WHAT THE TASK ASKS: Copy the data word for word, keeping every line.

Collected data:
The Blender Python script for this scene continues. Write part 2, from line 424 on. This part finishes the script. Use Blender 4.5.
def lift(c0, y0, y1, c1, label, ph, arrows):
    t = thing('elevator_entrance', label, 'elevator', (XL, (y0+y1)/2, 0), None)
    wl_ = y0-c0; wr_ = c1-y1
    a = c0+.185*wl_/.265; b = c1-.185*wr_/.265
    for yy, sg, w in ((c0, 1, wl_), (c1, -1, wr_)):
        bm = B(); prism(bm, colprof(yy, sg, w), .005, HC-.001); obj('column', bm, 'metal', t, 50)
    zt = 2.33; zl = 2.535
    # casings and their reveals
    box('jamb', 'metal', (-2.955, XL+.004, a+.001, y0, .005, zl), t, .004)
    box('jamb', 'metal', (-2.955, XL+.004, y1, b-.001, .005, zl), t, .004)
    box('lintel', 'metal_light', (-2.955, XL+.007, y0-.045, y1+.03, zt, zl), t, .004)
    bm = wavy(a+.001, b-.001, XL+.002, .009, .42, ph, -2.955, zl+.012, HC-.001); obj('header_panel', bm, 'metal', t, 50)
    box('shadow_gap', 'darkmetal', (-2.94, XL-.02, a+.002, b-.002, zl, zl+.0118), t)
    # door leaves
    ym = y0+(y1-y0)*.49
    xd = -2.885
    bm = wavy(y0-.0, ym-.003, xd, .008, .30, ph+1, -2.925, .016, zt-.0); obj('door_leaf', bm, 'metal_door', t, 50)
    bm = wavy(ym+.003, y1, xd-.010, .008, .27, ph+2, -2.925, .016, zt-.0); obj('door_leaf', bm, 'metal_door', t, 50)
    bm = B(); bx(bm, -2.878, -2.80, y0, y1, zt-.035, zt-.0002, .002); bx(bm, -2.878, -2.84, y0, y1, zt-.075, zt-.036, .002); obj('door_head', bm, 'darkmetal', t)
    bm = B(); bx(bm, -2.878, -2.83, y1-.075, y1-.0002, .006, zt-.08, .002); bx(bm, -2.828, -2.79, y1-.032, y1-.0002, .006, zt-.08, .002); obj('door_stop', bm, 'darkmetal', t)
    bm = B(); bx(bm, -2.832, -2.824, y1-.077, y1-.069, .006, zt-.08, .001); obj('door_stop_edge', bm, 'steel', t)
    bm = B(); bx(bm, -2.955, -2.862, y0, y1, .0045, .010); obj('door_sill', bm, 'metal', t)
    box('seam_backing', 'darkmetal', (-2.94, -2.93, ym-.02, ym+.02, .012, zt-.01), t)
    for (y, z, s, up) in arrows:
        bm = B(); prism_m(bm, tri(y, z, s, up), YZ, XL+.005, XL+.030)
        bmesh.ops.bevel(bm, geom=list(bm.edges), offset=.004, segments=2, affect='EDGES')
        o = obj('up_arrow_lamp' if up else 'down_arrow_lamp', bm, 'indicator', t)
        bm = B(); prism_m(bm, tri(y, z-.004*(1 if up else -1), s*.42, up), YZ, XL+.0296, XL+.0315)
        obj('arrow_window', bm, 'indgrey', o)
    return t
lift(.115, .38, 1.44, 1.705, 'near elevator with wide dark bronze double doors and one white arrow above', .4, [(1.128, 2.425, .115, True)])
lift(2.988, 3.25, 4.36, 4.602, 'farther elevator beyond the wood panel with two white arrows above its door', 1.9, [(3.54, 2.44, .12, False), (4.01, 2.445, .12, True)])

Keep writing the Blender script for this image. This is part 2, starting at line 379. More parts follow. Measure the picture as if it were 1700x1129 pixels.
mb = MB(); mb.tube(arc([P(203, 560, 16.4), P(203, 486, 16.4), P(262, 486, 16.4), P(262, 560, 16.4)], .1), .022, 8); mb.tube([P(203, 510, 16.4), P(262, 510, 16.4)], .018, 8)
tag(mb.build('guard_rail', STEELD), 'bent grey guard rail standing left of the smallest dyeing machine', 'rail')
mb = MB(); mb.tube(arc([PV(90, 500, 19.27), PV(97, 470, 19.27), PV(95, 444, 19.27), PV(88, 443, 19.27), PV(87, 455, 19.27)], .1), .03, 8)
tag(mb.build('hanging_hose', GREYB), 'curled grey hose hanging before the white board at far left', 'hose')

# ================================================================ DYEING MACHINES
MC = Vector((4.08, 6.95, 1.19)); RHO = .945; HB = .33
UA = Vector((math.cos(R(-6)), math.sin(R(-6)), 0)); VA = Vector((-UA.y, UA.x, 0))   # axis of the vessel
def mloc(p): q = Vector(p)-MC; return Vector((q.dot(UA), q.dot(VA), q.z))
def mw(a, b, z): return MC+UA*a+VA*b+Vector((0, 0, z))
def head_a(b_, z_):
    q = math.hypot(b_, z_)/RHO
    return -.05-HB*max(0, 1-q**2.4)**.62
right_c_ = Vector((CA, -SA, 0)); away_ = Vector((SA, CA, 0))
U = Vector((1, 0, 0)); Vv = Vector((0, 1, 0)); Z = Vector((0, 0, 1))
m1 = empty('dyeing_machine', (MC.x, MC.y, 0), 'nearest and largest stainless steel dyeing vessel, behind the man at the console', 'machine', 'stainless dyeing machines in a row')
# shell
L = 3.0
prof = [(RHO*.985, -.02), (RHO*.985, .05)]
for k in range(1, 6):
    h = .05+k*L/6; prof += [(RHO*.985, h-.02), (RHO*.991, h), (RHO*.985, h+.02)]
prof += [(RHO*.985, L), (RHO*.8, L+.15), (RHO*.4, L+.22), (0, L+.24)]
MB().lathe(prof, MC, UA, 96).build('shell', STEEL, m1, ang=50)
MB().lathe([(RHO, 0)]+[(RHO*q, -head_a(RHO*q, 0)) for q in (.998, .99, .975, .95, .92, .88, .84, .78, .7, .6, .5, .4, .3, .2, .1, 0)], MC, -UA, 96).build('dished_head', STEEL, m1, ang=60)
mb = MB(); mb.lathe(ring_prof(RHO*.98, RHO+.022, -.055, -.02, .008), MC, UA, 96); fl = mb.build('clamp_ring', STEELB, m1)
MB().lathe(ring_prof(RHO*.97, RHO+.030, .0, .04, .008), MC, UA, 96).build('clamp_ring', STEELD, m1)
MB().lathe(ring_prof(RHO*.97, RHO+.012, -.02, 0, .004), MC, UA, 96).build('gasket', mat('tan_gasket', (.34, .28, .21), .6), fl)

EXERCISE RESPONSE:
The Blender Python script for this scene continues. Write part 2, from line 424 on. This part finishes the script. Use Blender 4.5.
def lift(c0, y0, y1, c1, label, ph, arrows):
    t = thing('elevator_entrance', label, 'elevator', (XL, (y0+y1)/2, 0), None)
    wl_ = y0-c0; wr_ = c1-y1
    a = c0+.185*wl_/.265; b = c1-.185*wr_/.265
    for yy, sg, w in ((c0, 1, wl_), (c1, -1, wr_)):
        bm = B(); prism(bm, colprof(yy, sg, w), .005, HC-.001); obj('column', bm, 'metal', t, 50)
    zt = 2.33; zl = 2.535
    # casings and their reveals
    box('jamb', 'metal', (-2.955, XL+.004, a+.001, y0, .005, zl), t, .004)
    box('jamb', 'metal', (-2.955, XL+.004, y1, b-.001, .005, zl), t, .004)
    box('lintel', 'metal_light', (-2.955, XL+.007, y0-.045, y1+.03, zt, zl), t, .004)
    bm = wavy(a+.001, b-.001, XL+.002, .009, .42, ph, -2.955, zl+.012, HC-.001); obj('header_panel', bm, 'metal', t, 50)
    box('shadow_gap', 'darkmetal', (-2.94, XL-.02, a+.002, b-.002, zl, zl+.0118), t)
    # door leaves
    ym = y0+(y1-y0)*.49
    xd = -2.885
    bm = wavy(y0-.0, ym-.003, xd, .008, .30, ph+1, -2.925, .016, zt-.0); obj('door_leaf', bm, 'metal_door', t, 50)
    bm = wavy(ym+.003, y1, xd-.010, .008, .27, ph+2, -2.925, .016, zt-.0); obj('door_leaf', bm, 'metal_door', t, 50)
    bm = B(); bx(bm, -2.878, -2.80, y0, y1, zt-.035, zt-.0002, .002); bx(bm, -2.878, -2.84, y0, y1, zt-.075, zt-.036, .002); obj('door_head', bm, 'darkmetal', t)
    bm = B(); bx(bm, -2.878, -2.83, y1-.075, y1-.0002, .006, zt-.08, .002); bx(bm, -2.828, -2.79, y1-.032, y1-.0002, .006, zt-.08, .002); obj('door_stop', bm, 'darkmetal', t)
    bm = B(); bx(bm, -2.832, -2.824, y1-.077, y1-.069, .006, zt-.08, .001); obj('door_stop_edge', bm, 'steel', t)
    bm = B(); bx(bm, -2.955, -2.862, y0, y1, .0045, .010); obj('door_sill', bm, 'metal', t)
    box('seam_backing', 'darkmetal', (-2.94, -2.93, ym-.02, ym+.02, .012, zt-.01), t)
    for (y, z, s, up) in arrows:
        bm = B(); prism_m(bm, tri(y, z, s, up), YZ, XL+.005, XL+.030)
        bmesh.ops.bevel(bm, geom=list(bm.edges), offset=.004, segments=2, affect='EDGES')
        o = obj('up_arrow_lamp' if up else 'down_arrow_lamp', bm, 'indicator', t)
        bm = B(); prism_m(bm, tri(y, z-.004*(1 if up else -1), s*.42, up), YZ, XL+.0296, XL+.0315)
        obj('arrow_window', bm, 'indgrey', o)
    return t
lift(.115, .38, 1.44, 1.705, 'near elevator with wide dark bronze double doors and one white arrow above', .4, [(1.128, 2.425, .115, True)])
lift(2.988, 3.25, 4.36, 4.602, 'farther elevator beyond the wood panel with two white arrows above its door', 1.9, [(3.54, 2.44, .12, False), (4.01, 2.445, .12, True)])

Keep writing the Blender script for this image. This is part 2, starting at line 379. More parts follow. Measure the picture as if it were 1700x1129 pixels.
mb = MB(); mb.tube(arc([P(203, 560, 16.4), P(203, 486, 16.4), P(262, 486, 16.4), P(262, 560, 16.4)], .1), .022, 8); mb.tube([P(203, 510, 16.4), P(262, 510, 16.4)], .018, 8)
tag(mb.build('guard_rail', STEELD), 'bent grey guard rail standing left of the smallest dyeing machine', 'rail')
mb = MB(); mb.tube(arc([PV(90, 500, 19.27), PV(97, 470, 19.27), PV(95, 444, 19.27), PV(88, 443, 19.27), PV(87, 455, 19.27)], .1), .03, 8)
tag(mb.build('hanging_hose', GREYB), 'curled grey hose hanging before the white board at far left', 'hose')

# ================================================================ DYEING MACHINES
MC = Vector((4.08, 6.95, 1.19)); RHO = .945; HB = .33
UA = Vector((math.cos(R(-6)), math.sin(R(-6)), 0)); VA = Vector((-UA.y, UA.x, 0))   # axis of the vessel
def mloc(p): q = Vector(p)-MC; return Vector((q.dot(UA), q.dot(VA), q.z))
def mw(a, b, z): return MC+UA*a+VA*b+Vector((0, 0, z))
def head_a(b_, z_):
    q = math.hypot(b_, z_)/RHO
    return -.05-HB*max(0, 1-q**2.4)**.62
right_c_ = Vector((CA, -SA, 0)); away_ = Vector((SA, CA, 0))
U = Vector((1, 0, 0)); Vv = Vector((0, 1, 0)); Z = Vector((0, 0, 1))
m1 = empty('dyeing_machine', (MC.x, MC.y, 0), 'nearest and largest stainless steel dyeing vessel, behind the man at the console', 'machine', 'stainless dyeing machines in a row')
# shell
L = 3.0
prof = [(RHO*.985, -.02), (RHO*.985, .05)]
for k in range(1, 6):
    h = .05+k*L/6; prof += [(RHO*.985, h-.02), (RHO*.991, h), (RHO*.985, h+.02)]
prof += [(RHO*.985, L), (RHO*.8, L+.15), (RHO*.4, L+.22), (0, L+.24)]
MB().lathe(prof, MC, UA, 96).build('shell', STEEL, m1, ang=50)
MB().lathe([(RHO, 0)]+[(RHO*q, -head_a(RHO*q, 0)) for q in (.998, .99, .975, .95, .92, .88, .84, .78, .7, .6, .5, .4, .3, .2, .1, 0)], MC, -UA, 96).build('dished_head', STEEL, m1, ang=60)
mb = MB(); mb.lathe(ring_prof(RHO*.98, RHO+.022, -.055, -.02, .008), MC, UA, 96); fl = mb.build('clamp_ring', STEELB, m1)
MB().lathe(ring_prof(RHO*.97, RHO+.030, .0, .04, .008), MC, UA, 96).build('clamp_ring', STEELD, m1)
MB().lathe(ring_prof(RHO*.97, RHO+.012, -.02, 0, .004), MC, UA, 96).build('gasket', mat('tan_gasket', (.34, .28, .21), .6), fl)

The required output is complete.